-- BEGIN INPUT --

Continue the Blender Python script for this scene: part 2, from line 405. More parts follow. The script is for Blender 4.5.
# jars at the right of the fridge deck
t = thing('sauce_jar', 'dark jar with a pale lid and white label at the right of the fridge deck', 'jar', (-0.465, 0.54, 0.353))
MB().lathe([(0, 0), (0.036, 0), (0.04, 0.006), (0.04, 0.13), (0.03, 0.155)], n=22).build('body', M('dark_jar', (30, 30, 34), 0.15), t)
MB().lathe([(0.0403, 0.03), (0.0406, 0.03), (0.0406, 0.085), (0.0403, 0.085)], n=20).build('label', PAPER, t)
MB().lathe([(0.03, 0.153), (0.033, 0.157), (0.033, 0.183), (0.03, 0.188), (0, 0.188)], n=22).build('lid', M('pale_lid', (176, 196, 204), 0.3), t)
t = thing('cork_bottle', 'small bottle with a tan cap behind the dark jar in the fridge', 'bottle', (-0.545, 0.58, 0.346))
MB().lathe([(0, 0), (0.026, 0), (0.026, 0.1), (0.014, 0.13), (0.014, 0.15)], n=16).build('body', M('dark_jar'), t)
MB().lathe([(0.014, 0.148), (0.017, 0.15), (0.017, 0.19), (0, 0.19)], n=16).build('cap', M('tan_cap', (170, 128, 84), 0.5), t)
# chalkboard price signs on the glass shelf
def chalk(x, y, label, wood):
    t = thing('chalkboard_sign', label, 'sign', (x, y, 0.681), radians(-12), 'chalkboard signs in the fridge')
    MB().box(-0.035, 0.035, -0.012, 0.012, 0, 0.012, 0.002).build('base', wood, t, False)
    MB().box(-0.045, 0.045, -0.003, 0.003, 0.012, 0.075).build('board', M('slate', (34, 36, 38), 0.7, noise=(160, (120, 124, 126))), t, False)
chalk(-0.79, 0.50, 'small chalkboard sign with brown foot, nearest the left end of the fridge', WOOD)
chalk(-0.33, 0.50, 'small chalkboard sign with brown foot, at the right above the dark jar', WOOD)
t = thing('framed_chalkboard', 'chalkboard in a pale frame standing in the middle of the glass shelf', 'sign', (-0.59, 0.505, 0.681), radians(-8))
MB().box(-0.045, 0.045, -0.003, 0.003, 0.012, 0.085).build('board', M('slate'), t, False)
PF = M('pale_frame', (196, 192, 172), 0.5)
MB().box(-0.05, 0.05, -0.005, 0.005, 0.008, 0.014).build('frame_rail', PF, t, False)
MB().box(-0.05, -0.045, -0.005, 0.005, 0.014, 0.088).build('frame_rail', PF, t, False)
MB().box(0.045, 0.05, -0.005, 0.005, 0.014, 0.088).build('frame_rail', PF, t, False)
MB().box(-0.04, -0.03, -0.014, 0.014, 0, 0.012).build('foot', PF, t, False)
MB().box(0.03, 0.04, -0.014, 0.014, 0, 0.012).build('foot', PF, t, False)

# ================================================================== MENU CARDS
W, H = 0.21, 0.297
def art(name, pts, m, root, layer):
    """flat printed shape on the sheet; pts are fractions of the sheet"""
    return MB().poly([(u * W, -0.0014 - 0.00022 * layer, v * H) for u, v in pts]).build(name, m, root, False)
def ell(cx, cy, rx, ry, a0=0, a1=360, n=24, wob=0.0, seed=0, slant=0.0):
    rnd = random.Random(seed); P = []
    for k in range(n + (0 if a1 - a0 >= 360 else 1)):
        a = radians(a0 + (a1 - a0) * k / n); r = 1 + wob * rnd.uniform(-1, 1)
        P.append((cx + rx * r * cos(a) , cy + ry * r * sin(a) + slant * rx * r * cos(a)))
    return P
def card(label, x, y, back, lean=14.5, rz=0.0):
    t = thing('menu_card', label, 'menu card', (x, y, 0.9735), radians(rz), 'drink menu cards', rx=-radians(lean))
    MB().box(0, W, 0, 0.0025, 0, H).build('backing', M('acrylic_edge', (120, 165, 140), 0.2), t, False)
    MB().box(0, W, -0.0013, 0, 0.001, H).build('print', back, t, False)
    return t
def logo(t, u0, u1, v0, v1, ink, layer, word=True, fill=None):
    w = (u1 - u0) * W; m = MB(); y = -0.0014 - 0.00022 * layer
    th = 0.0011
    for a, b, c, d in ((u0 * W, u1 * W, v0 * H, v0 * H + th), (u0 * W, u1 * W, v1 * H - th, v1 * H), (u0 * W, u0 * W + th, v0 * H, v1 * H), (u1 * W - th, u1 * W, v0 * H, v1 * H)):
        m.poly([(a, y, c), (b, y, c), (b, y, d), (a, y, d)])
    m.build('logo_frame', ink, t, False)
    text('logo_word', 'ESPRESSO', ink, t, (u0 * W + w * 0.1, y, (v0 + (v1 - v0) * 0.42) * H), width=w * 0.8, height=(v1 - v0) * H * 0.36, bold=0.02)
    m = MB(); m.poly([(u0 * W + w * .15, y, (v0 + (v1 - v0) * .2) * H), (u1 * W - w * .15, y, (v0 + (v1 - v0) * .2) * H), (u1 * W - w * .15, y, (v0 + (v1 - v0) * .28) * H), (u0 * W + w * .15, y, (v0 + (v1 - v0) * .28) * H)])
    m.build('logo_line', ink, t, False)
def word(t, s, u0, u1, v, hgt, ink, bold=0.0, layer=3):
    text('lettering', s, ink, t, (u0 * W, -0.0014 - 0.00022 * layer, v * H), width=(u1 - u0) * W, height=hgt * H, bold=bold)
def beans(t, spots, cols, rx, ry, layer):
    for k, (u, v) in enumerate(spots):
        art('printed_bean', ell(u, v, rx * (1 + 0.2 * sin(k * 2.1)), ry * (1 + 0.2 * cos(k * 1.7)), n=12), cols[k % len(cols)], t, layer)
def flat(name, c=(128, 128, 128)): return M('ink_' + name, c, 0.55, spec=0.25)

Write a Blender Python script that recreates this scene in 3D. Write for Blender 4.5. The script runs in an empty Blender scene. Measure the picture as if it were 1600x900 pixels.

-- END INPUT --

◆ WRITTEN PROBLEM
Your task is to quote the listing above word for word.

◆ PROBLEM SOLUTION
Continue the Blender Python script for this scene: part 2, from line 405. More parts follow. The script is for Blender 4.5.
# jars at the right of the fridge deck
t = thing('sauce_jar', 'dark jar with a pale lid and white label at the right of the fridge deck', 'jar', (-0.465, 0.54, 0.353))
MB().lathe([(0, 0), (0.036, 0), (0.04, 0.006), (0.04, 0.13), (0.03, 0.155)], n=22).build('body', M('dark_jar', (30, 30, 34), 0.15), t)
MB().lathe([(0.0403, 0.03), (0.0406, 0.03), (0.0406, 0.085), (0.0403, 0.085)], n=20).build('label', PAPER, t)
MB().lathe([(0.03, 0.153), (0.033, 0.157), (0.033, 0.183), (0.03, 0.188), (0, 0.188)], n=22).build('lid', M('pale_lid', (176, 196, 204), 0.3), t)
t = thing('cork_bottle', 'small bottle with a tan cap behind the dark jar in the fridge', 'bottle', (-0.545, 0.58, 0.346))
MB().lathe([(0, 0), (0.026, 0), (0.026, 0.1), (0.014, 0.13), (0.014, 0.15)], n=16).build('body', M('dark_jar'), t)
MB().lathe([(0.014, 0.148), (0.017, 0.15), (0.017, 0.19), (0, 0.19)], n=16).build('cap', M('tan_cap', (170, 128, 84), 0.5), t)
# chalkboard price signs on the glass shelf
def chalk(x, y, label, wood):
    t = thing('chalkboard_sign', label, 'sign', (x, y, 0.681), radians(-12), 'chalkboard signs in the fridge')
    MB().box(-0.035, 0.035, -0.012, 0.012, 0, 0.012, 0.002).build('base', wood, t, False)
    MB().box(-0.045, 0.045, -0.003, 0.003, 0.012, 0.075).build('board', M('slate', (34, 36, 38), 0.7, noise=(160, (120, 124, 126))), t, False)
chalk(-0.79, 0.50, 'small chalkboard sign with brown foot, nearest the left end of the fridge', WOOD)
chalk(-0.33, 0.50, 'small chalkboard sign with brown foot, at the right above the dark jar', WOOD)
t = thing('framed_chalkboard', 'chalkboard in a pale frame standing in the middle of the glass shelf', 'sign', (-0.59, 0.505, 0.681), radians(-8))
MB().box(-0.045, 0.045, -0.003, 0.003, 0.012, 0.085).build('board', M('slate'), t, False)
PF = M('pale_frame', (196, 192, 172), 0.5)
MB().box(-0.05, 0.05, -0.005, 0.005, 0.008, 0.014).build('frame_rail', PF, t, False)
MB().box(-0.05, -0.045, -0.005, 0.005, 0.014, 0.088).build('frame_rail', PF, t, False)
MB().box(0.045, 0.05, -0.005, 0.005, 0.014, 0.088).build('frame_rail', PF, t, False)
MB().box(-0.04, -0.03, -0.014, 0.014, 0, 0.012).build('foot', PF, t, False)
MB().box(0.03, 0.04, -0.014, 0.014, 0, 0.012).build('foot', PF, t, False)

# ================================================================== MENU CARDS
W, H = 0.21, 0.297
def art(name, pts, m, root, layer):
    """flat printed shape on the sheet; pts are fractions of the sheet"""
    return MB().poly([(u * W, -0.0014 - 0.00022 * layer, v * H) for u, v in pts]).build(name, m, root, False)
def ell(cx, cy, rx, ry, a0=0, a1=360, n=24, wob=0.0, seed=0, slant=0.0):
    rnd = random.Random(seed); P = []
    for k in range(n + (0 if a1 - a0 >= 360 else 1)):
        a = radians(a0 + (a1 - a0) * k / n); r = 1 + wob * rnd.uniform(-1, 1)
        P.append((cx + rx * r * cos(a) , cy + ry * r * sin(a) + slant * rx * r * cos(a)))
    return P
def card(label, x, y, back, lean=14.5, rz=0.0):
    t = thing('menu_card', label, 'menu card', (x, y, 0.9735), radians(rz), 'drink menu cards', rx=-radians(lean))
    MB().box(0, W, 0, 0.0025, 0, H).build('backing', M('acrylic_edge', (120, 165, 140), 0.2), t, False)
    MB().box(0, W, -0.0013, 0, 0.001, H).build('print', back, t, False)
    return t
def logo(t, u0, u1, v0, v1, ink, layer, word=True, fill=None):
    w = (u1 - u0) * W; m = MB(); y = -0.0014 - 0.00022 * layer
    th = 0.0011
    for a, b, c, d in ((u0 * W, u1 * W, v0 * H, v0 * H + th), (u0 * W, u1 * W, v1 * H - th, v1 * H), (u0 * W, u0 * W + th, v0 * H, v1 * H), (u1 * W - th, u1 * W, v0 * H, v1 * H)):
        m.poly([(a, y, c), (b, y, c), (b, y, d), (a, y, d)])
    m.build('logo_frame', ink, t, False)
    text('logo_word', 'ESPRESSO', ink, t, (u0 * W + w * 0.1, y, (v0 + (v1 - v0) * 0.42) * H), width=w * 0.8, height=(v1 - v0) * H * 0.36, bold=0.02)
    m = MB(); m.poly([(u0 * W + w * .15, y, (v0 + (v1 - v0) * .2) * H), (u1 * W - w * .15, y, (v0 + (v1 - v0) * .2) * H), (u1 * W - w * .15, y, (v0 + (v1 - v0) * .28) * H), (u0 * W + w * .15, y, (v0 + (v1 - v0) * .28) * H)])
    m.build('logo_line', ink, t, False)
def word(t, s, u0, u1, v, hgt, ink, bold=0.0, layer=3):
    text('lettering', s, ink, t, (u0 * W, -0.0014 - 0.00022 * layer, v * H), width=(u1 - u0) * W, height=hgt * H, bold=bold)
def beans(t, spots, cols, rx, ry, layer):
    for k, (u, v) in enumerate(spots):
        art('printed_bean', ell(u, v, rx * (1 + 0.2 * sin(k * 2.1)), ry * (1 + 0.2 * cos(k * 1.7)), n=12), cols[k % len(cols)], t, layer)
def flat(name, c=(128, 128, 128)): return M('ink_' + name, c, 0.55, spec=0.25)

Write a Blender Python script that recreates this scene in 3D. Write for Blender 4.5. The script runs in an empty Blender scene. Measure the picture as if it were 1600x900 pixels.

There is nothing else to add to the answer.